The lethality task force was stood up in 2018 by then-Defense Secretary Jim Mattis with the goal of resourcing the U.S. military's close-combat forces to become far more deadly than they are today.

"In the MV-22, the windows are [not that big] so if I am lucky, I am next to one and ... I can see ... the river path and I can see that we went on this side of the river, so that confirmed that we went in the right direction," Quinn said. "But the F-35 pilot has cameras on the outside of the airplane and looks through the floor of the airplane. ... He can look through the wing and see someone who is down low at six o'clock on his right flank.

"IVAS is coming, and it's going to create an F-35 [technology] for grunts, so I will simply look through the skin of the aircraft and see that I have turned 180 degrees out.

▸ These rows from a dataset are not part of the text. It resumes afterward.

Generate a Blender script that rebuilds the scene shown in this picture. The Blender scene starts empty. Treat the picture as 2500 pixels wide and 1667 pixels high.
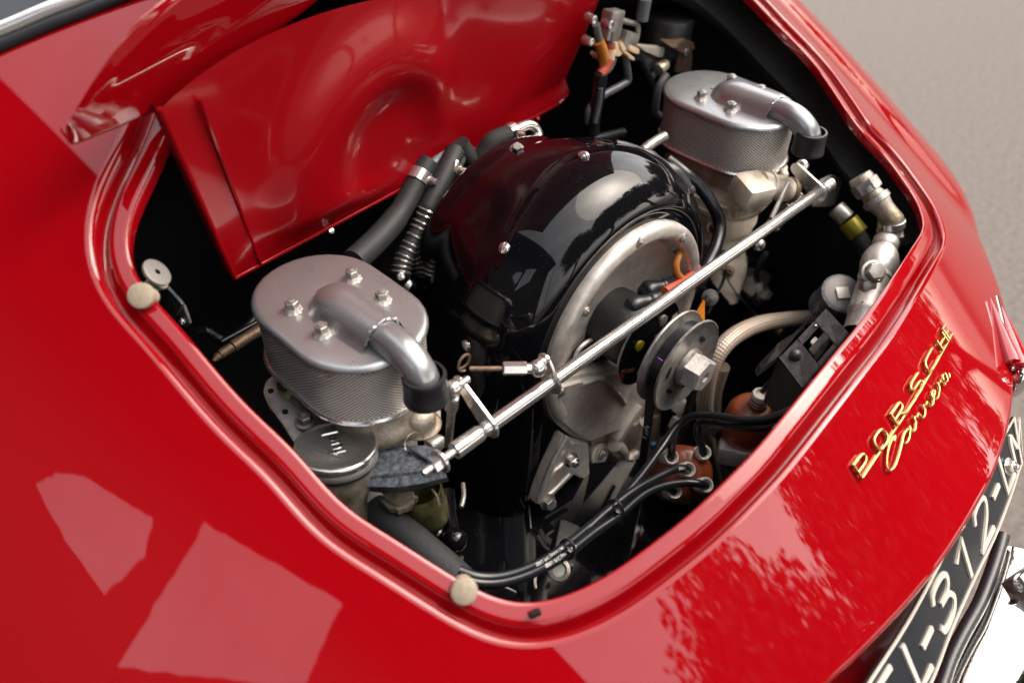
import bpy, bmesh, math, random
from mathutils import Vector, Matrix, Euler
random.seed(7)
S = bpy.context.scene
COL = S.collection
R = math.radians
V = Vector

# ---------------------------------------------------------------- camera, world, sun, exposure
cam = bpy.data.cameras.new('camera')
cam.sensor_width = 36
cam.lens = 30.2400
cam.clip_start = 0.02
cam.clip_end = 500
cam.dof.use_dof = True
cam.dof.focus_distance = 0.73
cam.dof.aperture_fstop = 4.0
cam_o = bpy.data.objects.new('camera', cam)
COL.objects.link(cam_o)
_r = [(0.7106,-0.7035,0.0092),(0.4628,0.4773,0.7470),(-0.5299,-0.5266,0.6647)]
cam_o.matrix_world = Matrix.Translation((-0.5054,-0.4339,0.4009)) @ Matrix(_r).transposed().to_4x4()
S.camera = cam_o

SUN_EL, SUN_AZ = R(52), R(118)          # azimuth measured from +Y clockwise seen from above
W = bpy.data.worlds.new('World')
S.world = W
W.use_nodes = True
nt = W.node_tree
sky = nt.nodes.new('ShaderNodeTexSky')
sky.sky_type = 'NISHITA'
sky.sun_disc = False
sky.sun_elevation = SUN_EL
sky.sun_rotation = SUN_AZ
sky.air_density = 1.0
sky.dust_density = 3.0
sky.ozone_density = 1.0
bg = nt.nodes['Background']
bg.inputs['Strength'].default_value = 0.15
hs = nt.nodes.new('ShaderNodeHueSaturation')          # thin white overcast
hs.inputs['Saturation'].default_value = .35
nt.links.new(sky.outputs[0], hs.inputs['Color'])
mx = nt.nodes.new('ShaderNodeMix')
mx.data_type = 'RGBA'
mx.blend_type = 'MULTIPLY'
mx.inputs['Factor'].default_value = 1.0
mx.inputs[7].default_value = (1.0, .93, .85, 1)
nt.links.new(hs.outputs[0], mx.inputs[6])
# overcast sky: brighter overhead than at the horizon, as a cloud layer is
tcw = nt.nodes.new('ShaderNodeTexCoord')
sxyz = nt.nodes.new('ShaderNodeSeparateXYZ')
nt.links.new(tcw.outputs['Generated'], sxyz.inputs[0])
ov = nt.nodes.new('ShaderNodeMapRange')
ov.inputs[1].default_value = 0.0
ov.inputs[2].default_value = 1.0
ov.inputs[3].default_value = 2.15
ov.inputs[4].default_value = 3.0
nt.links.new(sxyz.outputs[2], ov.inputs[0])
cl = nt.nodes.new('ShaderNodeTexNoise')
cl.inputs['Scale'].default_value = 2.2
cl.inputs['Detail'].default_value = 7
cl.inputs['Roughness'].default_value = .55
nt.links.new(tcw.outputs['Generated'], cl.inputs['Vector'])
cm = nt.nodes.new('ShaderNodeMapRange')
cm.inputs[1].default_value = .35
cm.inputs[2].default_value = .70
cm.inputs[3].default_value = .80
cm.inputs[4].default_value = 1.25
nt.links.new(cl.outputs[0], cm.inputs[0])
mu = nt.nodes.new('ShaderNodeMath')
mu.operation = 'MULTIPLY'
nt.links.new(ov.outputs[0], mu.inputs[0])
nt.links.new(cm.outputs[0], mu.inputs[1])
vm = nt.nodes.new('ShaderNodeVectorMath')
vm.operation = 'SCALE'
nt.links.new(mx.outputs[2], vm.inputs[0])
nt.links.new(mu.outputs[0], vm.inputs['Scale'])
nt.links.new(vm.outputs[0], bg.inputs['Color'])
sl = bpy.data.lights.new('sun', 'SUN')
sl.energy = 1.2
sl.angle = R(55)
sl.color = (1.0, 0.90, 0.78)
so = bpy.data.objects.new('sun', sl)
COL.objects.link(so)
_sd = V((math.sin(SUN_AZ)*math.cos(SUN_EL), math.cos(SUN_AZ)*math.cos(SUN_EL), math.sin(SUN_EL)))
so.rotation_euler = _sd.to_track_quat('Z', 'Y').to_euler()
S.view_settings.view_transform = 'Standard'
S.view_settings.look = 'None'
S.view_settings.exposure = 0.85
S.view_settings.gamma = 1.0

# ---------------------------------------------------------------- materials
def mat(name, base, rough=.5, metal=0., coat=0., bump=0., bscale=200., var=0., vscale=40., spec=.5, rvar=0., coat_rough=.02, var2=None, ior=None):
    m = bpy.data.materials.new(name)
    m.use_nodes = True
    t = m.node_tree
    b = t.nodes['Principled BSDF']
    b.inputs['Base Color'].default_value = (*base, 1)
    b.inputs['Roughness'].default_value = rough
    b.inputs['Metallic'].default_value = metal
    b.inputs['Coat Weight'].default_value = coat
    b.inputs['Coat Roughness'].default_value = coat_rough
    b.inputs['Specular IOR Level'].default_value = spec
    if bump or var or rvar:
        tc = t.nodes.new('ShaderNodeTexCoord')
        n = t.nodes.new('ShaderNodeTexNoise')
        n.inputs['Scale'].default_value = bscale
        n.inputs['Detail'].default_value = 6
        t.links.new(tc.outputs['Object'], n.inputs['Vector'])
        n2 = t.nodes.new('ShaderNodeTexNoise')
        n2.inputs['Scale'].default_value = vscale
        n2.inputs['Detail'].default_value = 8
        n2.inputs['Roughness'].default_value = .65
        t.links.new(tc.outputs['Object'], n2.inputs['Vector'])
        if bump:
            bp = t.nodes.new('ShaderNodeBump')
            bp.inputs['Strength'].default_value = bump
            bp.inputs['Distance'].default_value = .001
            t.links.new(n.outputs[0], bp.inputs['Height'])
            t.links.new(bp.outputs[0], b.inputs['Normal'])
        if var:
            rp = t.nodes.new('ShaderNodeValToRGB')
            d = var2 if var2 else tuple(c*(1-var) for c in base)
            rp.color_ramp.elements[0].position = .35
            rp.color_ramp.elements[1].position = .65
            rp.color_ramp.elements[0].color = (*d, 1)
            rp.color_ramp.elements[1].color = (*base, 1)
            t.links.new(n2.outputs[0], rp.inputs[0])
            t.links.new(rp.outputs[0], b.inputs['Base Color'])
        if rvar:
            mr = t.nodes.new('ShaderNodeMapRange')
            mr.inputs[1].default_value = .3
            mr.inputs[2].default_value = .7
            mr.inputs[3].default_value = rough - rvar
            mr.inputs[4].default_value = rough + rvar
            t.links.new(n2.outputs[0], mr.inputs[0])
            t.links.new(mr.outputs[0], b.inputs['Roughness'])
    return m

M = {}
M['red'] = mat('red_paint', (.228, .0010, .0036), .35, coat=1.0, coat_rough=.012, bump=.22, bscale=13, rvar=.03, vscale=20, spec=0.)
M['red'].node_tree.nodes['Principled BSDF'].inputs['Coat IOR'].default_value = 1.55
M['red_in'] = mat('red_paint_inside', (.235, .0008, .004), .4, coat=.30, coat_rough=.08, bump=.1, bscale=60, spec=.1)
M['black_gloss'] = mat('black_gloss_paint', (.003, .003, .004), .04, coat=0, bump=.03, bscale=25, spec=.36)
M['black_satin'] = mat('black_satin', (.010, .010, .011), .42, bump=.15, bscale=300, rvar=.08)
M['black_worn'] = mat('worn_black_paint', (.012, .013, .016), .38, bump=.5, bscale=180, var=.6, vscale=120, var2=(.055, .053, .052), rvar=.12)
M['carpet'] = mat('bay_lining', (.011, .011, .0115), .9, bump=.8, bscale=900, spec=.15)
M['felt'] = mat('felt_strip', (.016, .016, .017), .85, bump=.8, bscale=700, spec=.2)
M['rubber'] = mat('rubber', (.011, .012, .015), .38, bump=.15, bscale=400)
M['cable'] = mat('cable_sheath', (.007, .008, .011), .30, bump=.05, bscale=300)
M['hose'] = mat('hose_rubber', (.017, .018, .020), .6, bump=.35, bscale=500)
M['silver'] = mat('silver_paint', (.335, .345, .355), .30, .75, bump=.06, bscale=1500, rvar=.04, vscale=60)
M['alu'] = mat('cast_aluminium', (.60, .56, .525), .45, .62, bump=.35, bscale=700, var=.35, vscale=70, rvar=.10)
M['alu_dark'] = mat('oily_cast_aluminium', (.38, .34, .295), .45, .60, bump=.5, bscale=420, var=.6, vscale=60, rvar=.1, var2=(.13, .105, .055))
M['alu_warm'] = mat('stained_cast_aluminium', (.60, .54, .47), .42, .55, bump=.4, bscale=420, var=.5, vscale=45, rvar=.1, var2=(.34, .26, .15))
M['chrome'] = mat('chrome', (.70, .69, .68), .05, 1.0, bump=.5, bscale=22)
M['steel'] = mat('zinc_steel', (.62, .60, .58), .20, .88, bump=.03, bscale=500, rvar=.08, vscale=150)
M['steel_soft'] = mat('polished_cap_metal', (.66, .65, .64), .08, .92, bump=.05, bscale=240, rvar=.06, vscale=60)
M['steel_d'] = mat('dull_steel', (.36, .345, .325), .40, .70, bump=.2, bscale=500, var=.4, vscale=120, rvar=.1)
M['rusty'] = mat('rusty_steel', (.19, .13, .09), .55, .7, bump=.4, bscale=700, var=.5, vscale=200)
M['bluegrey'] = mat('mottled_zinc', (.16, .18, .205), .42, .35, bump=.4, bscale=600, var=.8, vscale=260, var2=(.022, .027, .037), rvar=.1)
M['bright_trim'] = mat('bright_trim', (.86, .85, .84), .28, .9)
M['gold'] = mat('gold_plate', (.62, .41, .15), .16, 1.0, bump=.05, bscale=300)
M['brown'] = mat('brown_bakelite', (.20, .040, .014), .38, bump=.1, bscale=300, coat=.2, var=.3, vscale=60)
M['seal'] = mat('grey_rubber_seal', (.50, .47, .43), .5, bump=.2, bscale=500)
M['beige'] = mat('beige_rubber', (.36, .30, .22), .7, bump=.4, bscale=700, var=.3, vscale=200)
M['plate_black'] = mat('plate_black', (.010, .013, .017), .22, coat=0, bump=.03, bscale=80)
M['plate_white'] = mat('plate_silver', (.58, .54, .48), .45, .2, bump=.05, bscale=300)
M['orange'] = mat('orange_wire', (.36, .13, .018), .45)
M['salmon'] = mat('red_wire', (.38, .06, .03), .45)
M['cream'] = mat('cream_plastic', (.55, .41, .27), .55, bump=.1)
M['ambered'] = mat('orange_plastic', (.85, .26, .01), .4)
M['greenish'] = mat('tarnished_brass', (.30, .29, .16), .30, .8, bump=.3, bscale=300, var=.8, vscale=55, var2=(.13, .13, .015), rvar=.1)
M['grey_clip'] = mat('grey_clip', (.045, .047, .05), .35)
M['canister_grey'] = mat('canister_grey', (.20, .185, .175), .45, .2, bump=.1)
M['alu_lightened'] = mat('lightened_cast_aluminium', (.74, .68, .61), .42, .30, bump=.4, bscale=420, var=.35, vscale=45, rvar=.1, var2=(.50, .42, .30))  # cast aluminium with its colour lightened for parts that little light reaches
M['yellow'] = mat('olive_band', (.20, .17, .01), .4, .3)
M['greywire'] = mat('grey_wire', (.08, .085, .095), .4)
M['label'] = mat('data_plate', (.50, .46, .41), .45, .3, bump=.5, bscale=900, var=.3, vscale=700)
M['glass'] = mat('dark_window_glass', (.004, .007, .012), .03, coat=1.0)
M['blue'] = mat('blue_tag', (.01, .12, .25), .4)
M['purple'] = mat('purple_mark', (.12, .03, .22), .5)
M['white'] = mat('white_print', (.45, .45, .45), .5)
M['lens'] = mat('red_lens', (.35, .004, .006), .08, coat=1.0)

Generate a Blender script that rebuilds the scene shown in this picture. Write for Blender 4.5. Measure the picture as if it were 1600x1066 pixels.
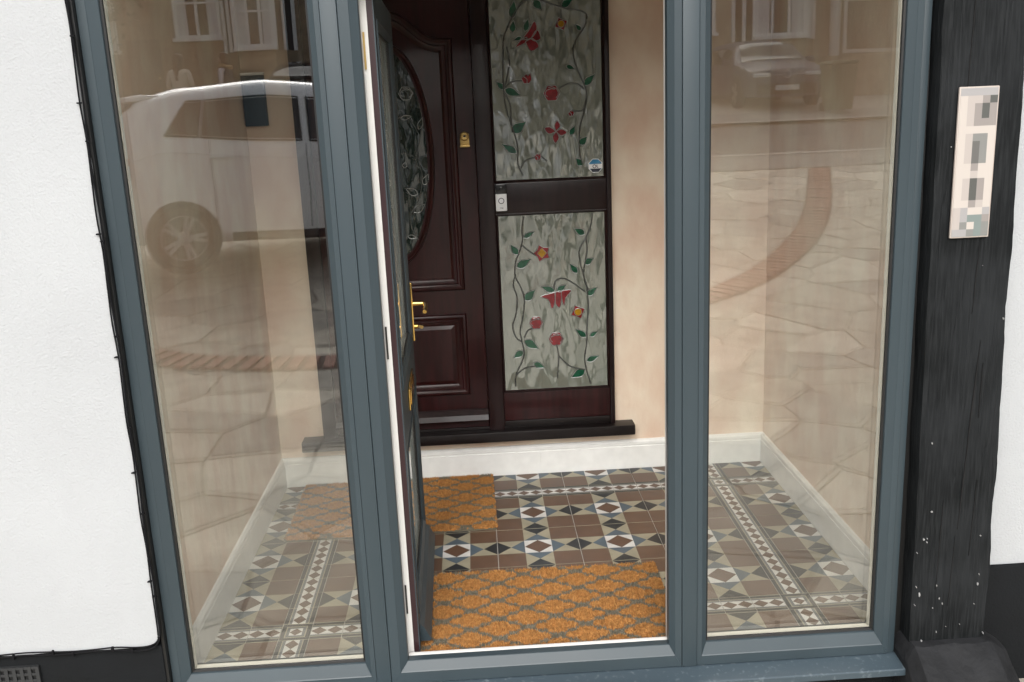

I otherwise wouldn't be able to see that, and it creates chaos," he added.

The Marine Corps has not committed to IVAS, but officials at Marine Corps Combat Development Command, Combat Development and Integration, "are watching the [Soldier Touch Points] and watching to see how the results occur versus what the metrics had to be" on the system, Quinn said.

Roughly 50 Marines participated in the first Soldier Touch Point and the same number of Marines will likely be involved with the second evaluation in October, he said.

"The Marines often follow and trace the Army -- let the Army do the research and development," Quinn said.

The Army awarded a $480 million contract to Microsoft in late 2018 to develop its HoloLens technology into IVAS. The system is also being designed to provide soldiers with a synthetic training environment that will feature enemy avatars capable of learning soldier tactics so training scenarios are never the same, Army officials say.